My interpretation of "pinned-domain-cert is always a CA certificate" seems
to have persistent support throughout the text:
Section 5.5.2:
The registrar's certificate chain is extracted from the signature
method. The entire registrar certificate chain was included in the
CMS structure, as specified in Section 5.5. This CA certificate will
be used to populate the "pinned-domain-cert" of the voucher being
issued.
Section 5.6:
pinned-domain-cert: The domain CA cert. See Section 5.5.2. This
figure is illustrative, for an example, see Appendix C.2
Section 5.6.2:
The 'pinned-domain-cert' element of the voucher contains the domain
CA's public key. The pledge MUST use the 'pinned-domain-cert' trust
anchor to immediately complete authentication of the provisional TLS
connection.
[...]
The pinned-domain-cert MAY be installed as an trust anchor for future
operations such as enrollment (e.g. [RFC7030] as recommended) or
trust anchor management or raw protocols that do not need full PKI
based key management. It can be used to authenticate any dynamically
discovered EST server that contain the id-kp-cmcRA extended key usage
extension as detailed in EST RFC7030 section 3.6.1; but to reduce
system complexity the pledge SHOULD avoid additional discovery
operations. Instead the pledge SHOULD communicate directly with the
[...]
but I'd be happy to learn why I'm misreading things.
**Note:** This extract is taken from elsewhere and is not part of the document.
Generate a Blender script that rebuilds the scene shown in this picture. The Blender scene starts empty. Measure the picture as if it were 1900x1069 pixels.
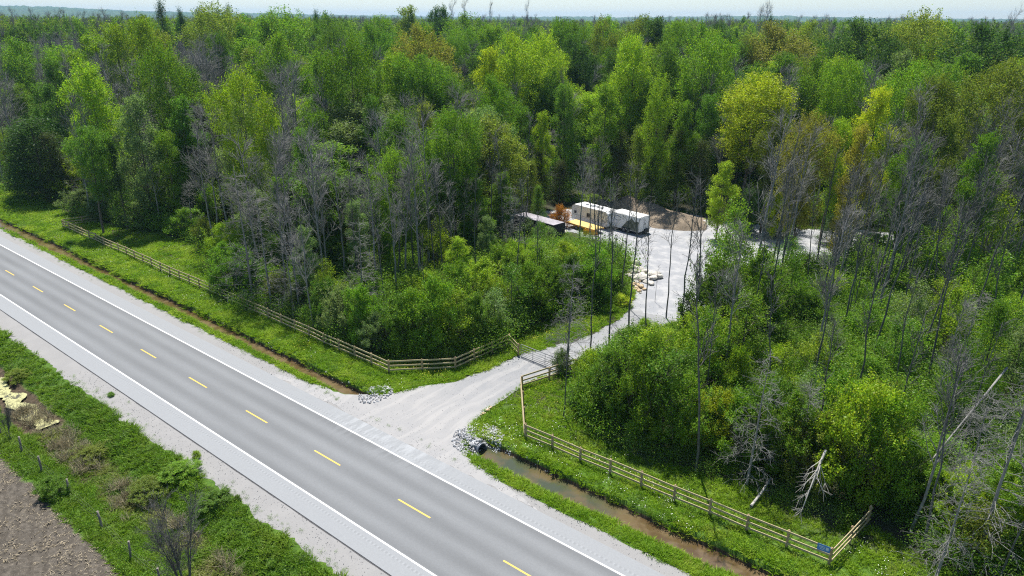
import bpy, bmesh, math, random
import numpy as np
from mathutils import Vector, Matrix

sc = bpy.context.scene
COL = sc.collection
rad = math.radians

# ------------------------------------------------------------------ camera
CAM_H, PITCH, ROLL, FPX = 30.0, math.atan((534.5 - 40) / 1300), rad(0.36), 1300.0
DU, DN = np.array([0.78348808, -0.62140681]), np.array([0.62140681, 0.78348808])
CAM = np.array([0.0, -25.73, CAM_H])


def cam2world(d):
    return np.array([DU[0] * d[0] + DU[1] * d[1], DN[0] * d[0] + DN[1] * d[1], d[2]])


def ray(x, y):
    u, v = (x - 950) / FPX, (534.5 - y) / FPX
    u2 = u * math.cos(ROLL) - v * math.sin(ROLL)
    v2 = u * math.sin(ROLL) + v * math.cos(ROLL)
    return cam2world((u2, math.cos(PITCH) + v2 * math.sin(PITCH), -math.sin(PITCH) + v2 * math.cos(PITCH)))


def G(x, y, z=0.0):
    """ground point seen at photo pixel x, y"""
    d = ray(x, y)
    return CAM + d * ((z - CAM_H) / d[2])


def TP(x, ytop, D):
    """point of the photo ray at horizontal distance D: foot position and height of a tree whose top is seen there"""
    d = ray(x, ytop)
    p = CAM + d * (D / math.hypot(d[0], d[1]))
    return p


def project(P):
    """world point -> photo pixel"""
    q = np.asarray(P, float) - CAM
    cx = DU[0] * q[..., 0] + DN[0] * q[..., 1]
    cy = DU[1] * q[..., 0] + DN[1] * q[..., 1]
    cz = q[..., 2]
    f = cy * math.cos(PITCH) - cz * math.sin(PITCH)
    up = cy * math.sin(PITCH) + cz * math.cos(PITCH)
    a, b = cx / f, up / f
    u = a * math.cos(ROLL) + b * math.sin(ROLL)
    v = -a * math.sin(ROLL) + b * math.cos(ROLL)
    return 950 + u * FPX, 534.5 - v * FPX, f


cam_d = bpy.data.cameras.new("camera")
cam_o = bpy.data.objects.new("camera", cam_d)
COL.objects.link(cam_o)
cr_, sr_ = math.cos(ROLL), math.sin(ROLL)
right = np.array([1.0, 0, 0])
upv = np.array([0, math.sin(PITCH), math.cos(PITCH)])
fwd = np.array([0, math.cos(PITCH), -math.sin(PITCH)])
ax = cam2world(cr_ * right + sr_ * upv)
ay = cam2world(-sr_ * right + cr_ * upv)
az = -cam2world(fwd)
M = Matrix(((ax[0], ay[0], az[0], CAM[0]), (ax[1], ay[1], az[1], CAM[1]), (ax[2], ay[2], az[2], CAM[2]), (0, 0, 0, 1)))
cam_o.matrix_world = M
cam_d.sensor_width = 36
cam_d.lens = FPX / 1900 * 36
cam_d.clip_start, cam_d.clip_end = 0.5, 20000
sc.camera = cam_o

# ------------------------------------------------------------------ light
SUN_AZ, SUN_EL = rad(138), rad(65)      # azimuth of the sun in the x/y plane, elevation
w = bpy.data.worlds.new("World")
sc.world = w
w.use_nodes = True
nt = w.node_tree
sky = nt.nodes.new("ShaderNodeTexSky")
sky.sky_type = 'NISHITA'
sky.sun_disc = False
sky.sun_elevation = SUN_EL
sky.sun_rotation = rad(90) - SUN_AZ
sky.altitude = 200
sky.air_density = 1.0
sky.dust_density = 0.35
sky.ozone_density = 1.6
nt.nodes["Background"].inputs[1].default_value = 0.084
nt.links.new(sky.outputs[0], nt.nodes["Background"].inputs[0])
sl = bpy.data.lights.new("sun", 'SUN')
sl.energy = 4.9
sl.angle = rad(0.53)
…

As far as the bigger picture goes, I think that the BRSKI document as a
whole is essentially done, and only know of the last issues (noted in my
ballot position on the -39) that, given my current understanding of the
document, seems to be factual errors where the document is internally
inconsistent with itself. Once they get resolved (whether by educating me
on my improper understanding or by updating the text), I expect to change
my ballot position to YES so the document can get approved for publication.
(With Ignas having cycled off the IESG, it currently does not have a YES.)
I am even willing to produce an updated example voucher artifact myself, if
that would help expedite things -- I believe I already have the needed
keys/certs locally from my review of the -39. As an alternate option, if
more expedient, I could probably even accept just adding a note to the
example that says that the pledge goes on to perform full EST, so the
pinned-domain-cert is only needed to validate the provisional TLS
connection.
Please let me know if I'm missing anything here.